The thing about the dirty cartoon is not that I think people coudln’t handle it.  It’s not porn, of course you guys can handle it.  No, the thing is that I enjoy straddling the line, and I enjoy that the line of taste has definitely moved since I became a web comic, but the line IS still there and this cartoon crossed over.  It just did.  It was unintentional (mostly).  Well, to be perfectly honest, I thought it was one of those cartoons where it could be read either way, but after it was drawn up, it was just in your face filthy and that’s not what I am interested in doing and that’s not what Clear Blue Water is about.
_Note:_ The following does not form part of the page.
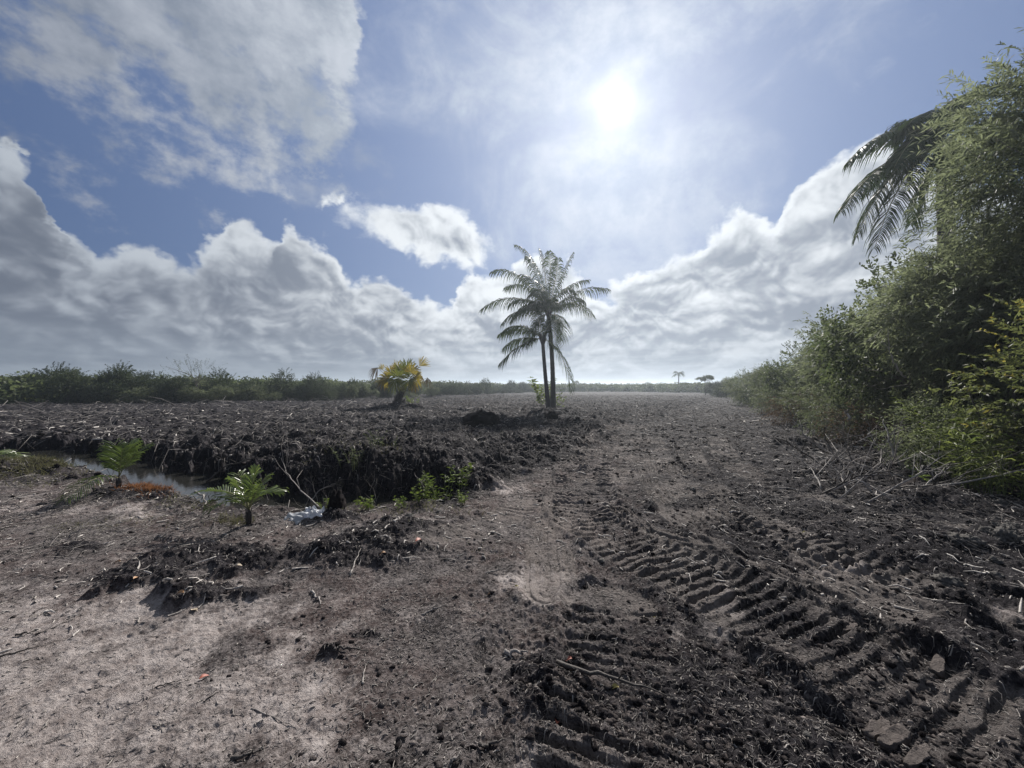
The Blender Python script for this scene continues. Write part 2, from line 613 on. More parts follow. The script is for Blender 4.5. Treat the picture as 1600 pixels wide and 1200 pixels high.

I would send it out in email to interested people, but it would just end up online somewhere and I don’t want that.  Here’s why.  I have a very good friend at church who recently told me something that really changed my thinking.  Basically, her point was this…  Suppose Jesus was sitting in a chair right beside my light table shooting the breeze with me while I cartooned.   Would I have written this cartoon, drawn it up and posted it under His watchful eye?  Um, NO.  I wouldn’t.  And He IS watching me and I AM a Christian and I don’t want to publish things that make me uncomfortable or that go against my faith.  I have pushed this limit lately, and I am feeling uncomfortable with it.  My epiphany was that I need to walk the walk.  If no one can tell by my actions how much I love the Lord and how important my faith is to me, then I have failed.

One good thing has come from this.  I HAVE worked out what my real goal is with this strip.  I want to publish a comic strip that I am proud of and that God can be proud of.  For the most part, I think I have.  This particular cartoon was a misstep, but I won’t compound the problem by posting it or sending it around.  I didn’t post this to whet people’s appetites (because I know I would be very curious too, if the shoe were on the other foot) or to anger people.  I made a mistake.  I will write another cartoon to replace this one and post it soon. 
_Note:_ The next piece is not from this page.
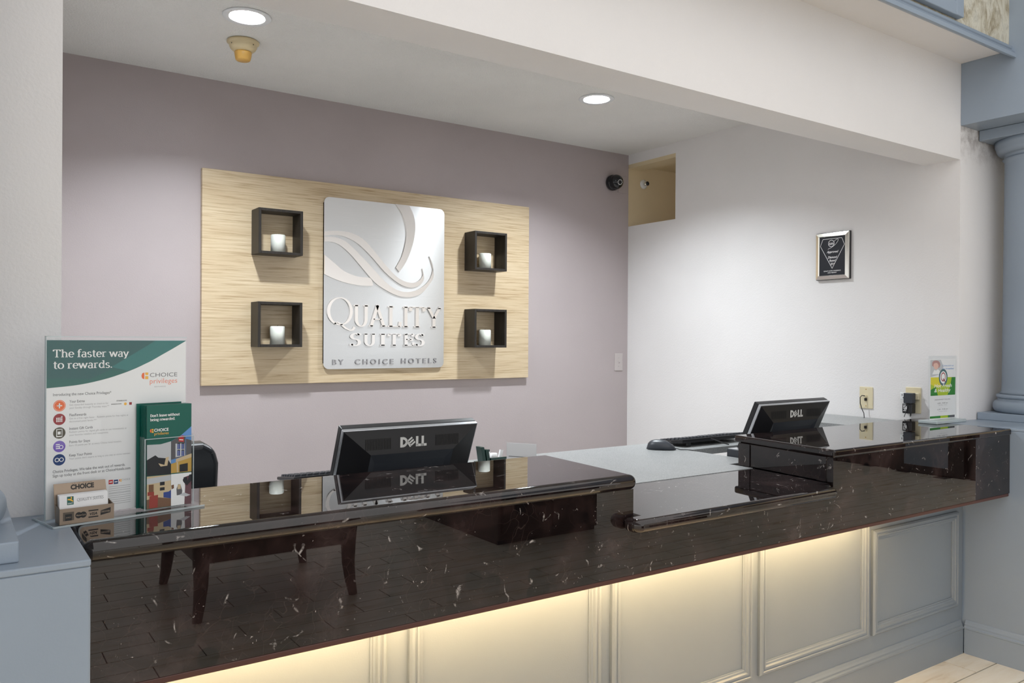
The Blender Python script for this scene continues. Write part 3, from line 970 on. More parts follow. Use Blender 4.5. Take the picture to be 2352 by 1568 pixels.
tiny('CHOICE', 384, 676, 1420)
tiny('HOTELS', 738, 1026, 1414)

# shadow boxes and candles
BXS, BXD, BXT = 0.236, 0.122, 0.014
def shadow_box(x, z, label):
    t = thing('shadow_box', label, 'wall box', (x, YB - 0.030, z), group='dark square wall boxes on the sign')
    h = BXS / 2
    for a, b, c, d, nm in ((-h, -h + BXT, 0, BXS, 'side_board'), (h - BXT, h, 0, BXS, 'side_board')):
        MB().box(a, b, -BXD, 0, c, d).build(nm, 'wenge', t, bevel=0.001, bseg=1)
    MB().box(-h + BXT, h - BXT, -BXD, 0, 0, BXT).build('bottom_board', 'wenge', t, bevel=0.001, bseg=1)
    MB().box(-h + BXT, h - BXT, -BXD, 0, BXS - BXT, BXS).build('top_board', 'wenge', t, bevel=0.001, bseg=1)
    return t
def candle(x, z, dy, label):
    t = thing('pillar_candle', label, 'candle', (x, YB - 0.030 - BXD / 2 + dy, z + BXT), group='white candles in the wall boxes')
    r, hh = 0.038, 0.096
    MB().lathe([(0, 0), (r, 0), (r, hh - 0.004), (r - 0.004, hh), (r - 0.010, hh - 0.002), (0.012, hh - 0.006), (0, hh - 0.007)], 40).build('wax', 'wax', t)
    MB().tube([(0, 0, hh - 0.008), (0.001, 0, hh + 0.001), (0.003, 0, hh + 0.006)], 0.0012, 6).build('wick', 'hole', t)
for (x, z, nm, dx) in ((1.418, 1.871, 'top left', 0.008), (1.417, 1.386, 'bottom left', 0.008), (2.732, 1.858, 'top right', 0.002), (2.733, 1.383, 'bottom right', 0.002)):
    shadow_box(x, z, 'dark square wall box with a candle, %s of the sign' % nm)
    candle(x + dx, z, 0.012, 'white pillar candle in the %s box of the sign' % nm)

# ------------------------------------------------------------------ ceiling fittings
def downlight(x, y, label):
    t = thing('downlight', label, 'ceiling light', (x, y, ZC), group='recessed ceiling lights')
    MB().lathe([(0.070, 0.0), (0.096, 0.0), (0.098, -0.003), (0.094, -0.007), (0.073, -0.006), (0.068, 0.0)], 48).build('trim_ring', 'white_trim', t)
    MB().lathe([(0.072, -0.005), (0.069, 0.02), (0.062, 0.058), (0.062, 0.07), (0, 0.07)], 48).build('reflector', 'white_trim', t)
    MB().lathe([(0.0, 0.060), (0.0, 0.054), (0.060, 0.054), (0.060, 0.060)], 40).build('lens', 'led', t)
    return t
downlight(*LIGHTS[0], 'lit round ceiling light next to the smoke detector')
downlight(*LIGHTS[1], 'lit round ceiling light near the far right corner')
sd = thing('smoke_detector', 'yellowed smoke detector hanging under the ceiling', 'detector', (1.074, 3.69, ZC))
MB().lathe([(0, 0), (0.066, 0), (0.070, -0.004), (0.070, -0.010), (0.064, -0.014), (0.060, -0.018), (0.060, -0.026), (0.055, -0.036), (0.044, -0.046), (0.034, -0.050), (0, -0.050)], 48).build('housing', 'cream_plastic', sd)
MB().lathe([(0, -0.048), (0.036, -0.048), (0.038, -0.054), (0.036, -0.068), (0.032, -0.084), (0.029, -0.087), (0, -0.087)], 40).build('sensing_cup', 'amber_plastic', sd)
for a in (200, 300):
    MB().lathe([(0, 0), (0.003, 0), (0.003, 0.003), (0, 0.003)], 10, (0.0585 * math.cos(R(a)), 0.0585 * math.sin(R(a)) - 0.002, -0.024), 'y').build('screw_hole', 'hole', sd)

# ------------------------------------------------------------------ wall fittings
sc = thing('security_camera', 'black dome security camera in the upper wall corner', 'camera', (3.845, YB, 2.547))
MB().box(0.062, 0.145, -0.006, 0, -0.060, 0.061).build('wall_plate', 'wall_mauve', sc, bevel=0.002, bseg=2)
MB().lathe([(0, 0), (0.052, 0), (0.055, -0.008), (0.055, -0.03), (0.050, -0.036), (0, -0.036)], 40, (0, 0, 0), 'y').build('base', 'black_gloss', sc)
bl = MB()
bl.lathe([(0.052 * math.sin(R(a)), -0.052 * math.cos(R(a))) for a in range(0, 181, 12)], 32, (0.0, 0, 0), 'y')
bl = bl.build('dome', 'black_gloss', sc, (0.0, -0.050, 0))
ringm = MB()
for k in range(10):
    a = 2 * PI * k / 10
    ringm.lathe([(0, -0.004), (0.0042, -0.003), (0.0042, 0.0), (0, 0)], 8, (0.0165 * math.cos(a), 0, 0.0165 * math.sin(a)), 'y')
lr = ringm.build('led_ring', 'logo_grey', sc)
lr.location = Vector((0, -0.050, 0)) + Vector((-0.10, -1, -0.18)).normalized() * 0.047
lr.rotation_euler = (R(10), 0, R(-8))
le = MB().lathe([(0, -0.004), (0.008, -0.004), (0.010, -0.001), (0.010, 0.002), (0, 0.002)], 20, (0, 0, 0), 'y').build('lens', 'black', sc)
le.location = lr.location
le.rotation_euler = lr.rotation_euler

sw = thing('light_switch', 'painted light switch plate by the corner below the camera', 'switch', (3.922, YB, 1.278))
MB().box(-0.038, 0.038, -0.006, 0, -0.062, 0.062).build('plate', 'almond', sw, bevel=0.003)
MB().hexa([(-0.005, -0.006, -0.010), (0.005, -0.006, -0.010), (0.005, -0.004, 0.008), (-0.005, -0.004, 0.008)],
          [(-0.004, -0.014, 0.002), (0.004, -0.014, 0.002), (0.004, -0.012, 0.008), (-0.004, -0.012, 0.008)]).build('toggle', 'almond', sw)
for z in (-0.03, 0.03):
    MB().lathe([(0, -0.0075), (0.003, -0.007), (0.003, -0.005), (0, -0.005)], 10, (0, 0, z), 'y').build('screw', 'almond', sw)

sp = thing('sprinkler', 'small fire sprinkler on the tan wall of the opening', 'sprinkler', (4.162, YB + 0.004, 2.575))
MB().lathe([(0, 0), (0.034, 0), (0.034, -0.003), (0.024, -0.010), (0.016, -0.012), (0, -0.012)], 32, axis='y').build('escutcheon', 'white', sp)
MB().lathe([(0, -0.010), (0.011, -0.010), (0.011, -0.022), (0.007, -0.026), (0.004, -0.040), (0, -0.040)], 20, axis='y').build('body', 'chrome', sp)
MB().lathe([(0, -0.040), (0.015, -0.040), (0.016, -0.043), (0, -0.043)], 20, axis='y').build('deflector', 'dark_grey', sp)

# plaque on the right wall: local x runs towards -Y, local -y faces -X
def on_right_wall(name, label, cat, y, z):
    return thing(name, label, cat, (XW, y, z), R(-90))
pq = on_right_wall('award_plaque', 'framed black award plaque with a white diamond on the white wall', 'plaque', 2.668, 1.774)
PQW, PQH = 0.104, 0.262
MB().box(-PQW, PQW, -0.016, 0, 0, PQH).build('board', 'black', pq, bevel=0.002)
fr = MB()
vs, fs = [], []
prof = [(0.002, 0.016), (0.004, 0.022), (0.022, 0.026), (0.025, 0.022), (0.026, 0.017)]
f2 = frame_sweep(-PQW, PQW, 0.0, PQH, prof)
f2.build('metal_frame', 'chrome', pq)
MB().box(-PQW + 0.026, PQW - 0.026, -0.0185, -0.016, 0.026, PQH - 0.026).build('engraved_plate', plain('plaque_black', (0.013, 0.016, 0.024, 1), 0.35), pq)
YE = -0.0190
W2, Z0, Z1 = PQW - 0.028, 0.028, PQH - 0.028
def line2(m, pts, w, y, closed=True):
    n = len(pts)
    for i in range(n if closed else n - 1):
        (ax, az), (bx, bz) = pts[i], pts[(i + 1) % n]
        d = math.hypot(bx - ax, bz - az)
        nx, nz = -(bz - az) / d * w / 2, (bx - ax) / d * w / 2
        m.flat([(ax - nx, az - nz), (bx - nx, bz - nz), (bx + nx, bz + nz), (ax + nx, az + nz)], y)
m = MB()
line2(m, [(0, Z0 + 0.034), (W2 - 0.002, Z1 - 0.045), (W2 - 0.018, Z1 - 0.008), (-W2 + 0.018, Z1 - 0.008), (-W2 + 0.002, Z1 - 0.045)], 0.0022, YE)
m.build('diamond_outline', 'ink_white', pq)
m = MB()
m.ring(-0.006, Z1 - 0.034, 0.0165, 0.019, YE, None, 28)
put_sans(m, 'AAA', -0.006, Z1 - 0.0415, 0.029, 0.0135, YE, True, bold=0.02)
m.build('emblem', 'ink_white', pq)
m = MB()
line2(m, smooth_poly([(0.010, Z1 - 0.024), (0.026, Z1 - 0.014), (0.036, Z1 - 0.014), (0.034, Z1 - 0.024), (0.018, Z1 - 0.042), (-0.006, Z1 - 0.057), (-0.022, Z1 - 0.062), (-0.026, Z1 - 0.066)], 4), 0.0018, YE, False)
m.build('emblem_orbit', 'ink_white', pq)
for body, zz, w, h in (('Approved', 0.086, 0.072, 0.013), ('Diamond', 0.116, 0.058, 0.013), ('Rated', 0.134, 0.040, 0.012), ('2014', 0.153, 0.028, 0.012)):
    m = MB()
    put_sans(m, body, 0.002, Z1 - zz, w, h, YE, True, shear=0.35, bold=0.012)
    m.build('lettering', 'ink_white', pq)
for body, zz, w in (('QUALITY SUITES CONFERENCE', 0.018, 0.105), ('AND RESORT', 0.008, 0.056)):
    m = MB()
    put_sans(m, body, 0, Z0 + zz, w, 0.0055, YE, True, bold=0.02)
    m.build('lettering', 'ink_white', pq)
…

I made the mistake of writing it, then the mistake of posting half of it, and then the mistake of telling people I had done this.  My fault entirely.  Please forgive me.  Won’t happen again.  (hopefully…)
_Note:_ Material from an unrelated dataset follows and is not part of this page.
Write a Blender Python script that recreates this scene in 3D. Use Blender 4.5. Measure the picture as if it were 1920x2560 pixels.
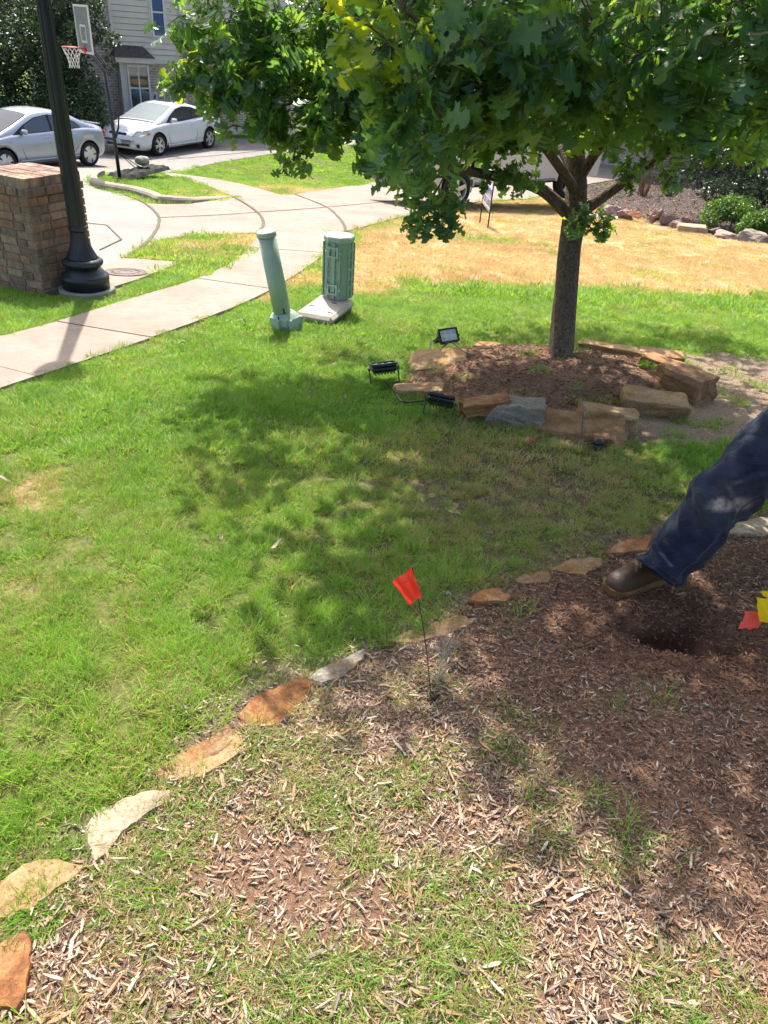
import bpy, bmesh, math, random
import numpy as np
from mathutils import Vector, Matrix, noise as mnoise

for o in list(bpy.data.objects):
    bpy.data.objects.remove(o, do_unlink=True)
SC = bpy.context.scene
COL = SC.collection
rad = math.radians

# ------------------------------------------------------------------ camera
PITCH, ROLL, CAMH, FPX = 33.0, 4.5, 1.70, 1849.0      # FPX: focal length for a 1920 x 2560 frame
cd = bpy.data.cameras.new('camera')
cam = bpy.data.objects.new('camera', cd)
COL.objects.link(cam)
CM = Matrix.Rotation(rad(90 - PITCH), 4, 'X') @ Matrix.Rotation(rad(ROLL), 4, 'Z')
cam.matrix_world = Matrix.Translation((0, 0, CAMH)) @ CM
cd.sensor_fit = 'VERTICAL'
cd.sensor_height = 36.0
cd.lens = 36.0 * FPX / 2560.0
cd.clip_start = 0.05
cd.clip_end = 600
SC.camera = cam

# ------------------------------------------------------------------ sky + sun
SUN_EL, SUN_AZ = 56.0, -17.5        # shadows run towards (sin 17.5, -cos 17.5): sun stands behind the scene
sdir = Vector((math.sin(rad(SUN_AZ)) * math.cos(rad(SUN_EL)), math.cos(rad(SUN_AZ)) * math.cos(rad(SUN_EL)), math.sin(rad(SUN_EL))))
W = bpy.data.worlds.new('World')
SC.world = W
W.use_nodes = True
wn = W.node_tree.nodes
wn.clear()
sky = wn.new('ShaderNodeTexSky')
sky.sky_type = 'NISHITA'
sky.sun_disc = False
sky.sun_elevation = rad(SUN_EL)
sky.sun_rotation = rad(SUN_AZ)
sky.dust_density = 4.0
sky.ozone_density = 0.5
sky.air_density = 1.0
bg = wn.new('ShaderNodeBackground')
bg.inputs[1].default_value = 0.15
wo = wn.new('ShaderNodeOutputWorld')
W.node_tree.links.new(sky.outputs[0], bg.inputs[0])
W.node_tree.links.new(bg.outputs[0], wo.inputs[0])
sl = bpy.data.lights.new('sun', 'SUN')
sl.energy = 4.5
sl.angle = rad(0.55)
sl.color = (1.0, 0.95, 0.87)
so = bpy.data.objects.new('sun', sl)
COL.objects.link(so)
so.rotation_euler = sdir.to_track_quat('Z', 'Y').to_euler()
VS = SC.view_settings
VS.view_transform = 'Standard'
VS.look = 'None'
VS.exposure = 1.12
VS.gamma = 1.0
VS.use_curve_mapping = False
CY = SC.cycles
CY.max_bounces = 5
CY.diffuse_bounces = 3
CY.glossy_bounces = 2
CY.transmission_bounces = 4
CY.transparent_max_bounces = 4
CY.caustics_reflective = False
CY.caustics_refractive = False
CY.use_adaptive_sampling = True
CY.adaptive_threshold = 0.04

# ------------------------------------------------------------------ helpers
SLOPE, Y0, Y1 = 0.1, 1.5, 23.5


def prof(y):
    return -SLOPE * (min(max(y, Y0), Y1) - Y0)


def ray(px, py):
    return CM.to_3x3() @ Vector(((px - 960) / FPX, -(py - 1280) / FPX, -1.0))


def at(px, py, dep):
    return Vector((0, 0, CAMH)) + ray(px, py) * dep


def gp(px, py, dz=0.0):
    """point of the ground that the photograph shows at a pixel"""
    d = ray(px, py)
    # sloping part: CAMH + d.z t = dz - S (d.y t - Y0)
    t = (dz + SLOPE * Y0 - CAMH) / (d.z + SLOPE * d.y)
    if t < 0 or d.y * t > Y1:
        t = (dz - SLOPE * (Y1 - Y0) - CAMH) / d.z
    elif d.y * t < Y0:
        t = (dz - CAMH) / d.z
    return Vector((d.x * t, d.y * t, CAMH + d.z * t))


def gp2(px, py):
    p = gp(px, py)
    return (p.x, p.y)


def planehit(px, py, P, n):
    d = ray(px, py)
    o = Vector((0, 0, CAMH))
    t = (P - o).dot(n) / d.dot(n)
    return o + d * t


# -- numpy value noise
def _h(ix, iy, s):
    v = np.sin(ix * 127.1 + iy * 311.7 + s * 74.7) * 43758.5453
    return v - np.floor(v)


def vnoise(x, y, sc, seed=0, octv=3):
    x = np.asarray(x, float) / sc
    y = np.asarray(y, float) / sc
    tot = 0
    amp = 1.0
    nrm = 0
    for k in range(octv):
        ix = np.floor(x)
        iy = np.floor(y)
        fx = x - ix
        fy = y - iy
        fx = fx * fx * (3 - 2 * fx)
        fy = fy * fy * (3 - 2 * fy)
        s = seed + k * 17
        v = (_h(ix, iy, s) * (1 - fx) + _h(ix + 1, iy, s) * fx) * (1 - fy) + (_h(ix, iy + 1, s) * (1 - fx) + _h(ix + 1, iy + 1, s) * fx) * fy
        tot = tot + v * amp
        nrm += amp
        amp *= .5
        x = x * 2.03 + 5.2
        y = y * 2.03 + 1.7
    return tot / nrm


def inpoly(x, y, poly):
    x = np.asarray(x)
    y = np.asarray(y)
    r = np.zeros(x.shape, bool)
    n = len(poly)
    for i in range(n):
        x1, y1 = poly[i]
        x2, y2 = poly[(i + 1) % n]
        c = ((y1 > y) != (y2 > y)) & (x < (x2 - x1) * (y - y1) / ((y2 - y1) if y2 != y1 else 1e-9) + x1)
        r ^= c
    return r


def distpoly(x, y, pts, closed=False):
    x = np.asarray(x, float)
    y = np.asarray(y, float)
    best = np.full(x.shape, 1e9)
    n = len(pts)
    for i in range(n if closed else n - 1):
        ax, ay = pts[i][:2]
        bx, by = pts[(i + 1) % n][:2]
        dx, dy = bx - ax, by - ay
        L = dx * dx + dy * dy + 1e-12
        t = np.clip(((x - ax) * dx + (y - ay) * dy) / L, 0, 1)
        best = np.minimum(best, np.hypot(x - ax - t * dx, y - ay - t * dy))
    return best


def sstep(a, b, v):
    t = np.clip((v - a) / (b - a), 0, 1)
    return t * t * (3 - 2 * t)


# -- materials
def mat(name, col, rough=.7, var=.25, vscale=8., bump=0., bscale=60., spec=.4, metal=0., col2=None, detail=6., stretch=None, coat=0.):
    m = bpy.data.materials.new(name)
    m.use_nodes = True
    nt = m.node_tree
    N = nt.nodes
    L = nt.links
    b = N['Principled BSDF']
    b.inputs['Roughness'].default_value = rough
    b.inputs['Metallic'].default_value = metal
    b.inputs['Specular IOR Level'].default_value = spec
    b.inputs['Coat Weight'].default_value = coat
    b.inputs['Coat Roughness'].default_value = .05
    tc = N.new('ShaderNodeTexCoord')
    vec = tc.outputs['Object']
    if stretch:
        mp = N.new('ShaderNodeMapping')
        mp.inputs['Scale'].default_value = stretch
        L.new(vec, mp.inputs[0])
        vec = mp.outputs[0]
    if var > 0 or col2:
        nz = N.new('ShaderNodeTexNoise')
        nz.inputs['Scale'].default_value = vscale
        nz.inputs['Detail'].default_value = detail
        nz.inputs['Roughness'].default_value = .65
        L.new(vec, nz.inputs['Vector'])
        rp = N.new('ShaderNodeValToRGB')
        rp.color_ramp.elements[0].position = .32
        rp.color_ramp.elements[1].position = .68
        c2 = col2 if col2 else tuple(min(1, c * (1 + var)) for c in col)
        c1 = col if col2 else tuple(c * (1 - var) for c in col)
        rp.color_ramp.elements[0].color = (*c1, 1)
        rp.color_ramp.elements[1].color = (*c2, 1)
        L.new(nz.outputs[0], rp.inputs[0])
        L.new(rp.outputs[0], b.inputs['Base Color'])
    else:
        b.inputs['Base Color'].default_value = (*col, 1)
    if bump > 0:
        n2 = N.new('ShaderNodeTexNoise')
        n2.inputs['Scale'].default_value = bscale
        n2.inputs['Detail'].default_value = 8
        L.new(vec, n2.inputs['Vector'])
        bp = N.new('ShaderNodeBump')
        bp.inputs['Strength'].default_value = 1.0
        bp.inputs['Distance'].default_value = bump
        L.new(n2.outputs[0], bp.inputs['Height'])
        L.new(bp.outputs[0], b.inputs['Normal'])
    return m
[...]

Oh, by the way, I do not intend to become a different sort of comic strip, nor do I intend to change my focus.  I have been a Christian for the entire run of CBW and I try hard to balance my faith with pushing boundaries and challenging people’s thinking.  This is a hard line to straddle, and I have fallen to one side or the other frequently, but I keep trying.  I am not changing, just making sure that I keep God (my most important first reader) upper most in my mind when doing this strip.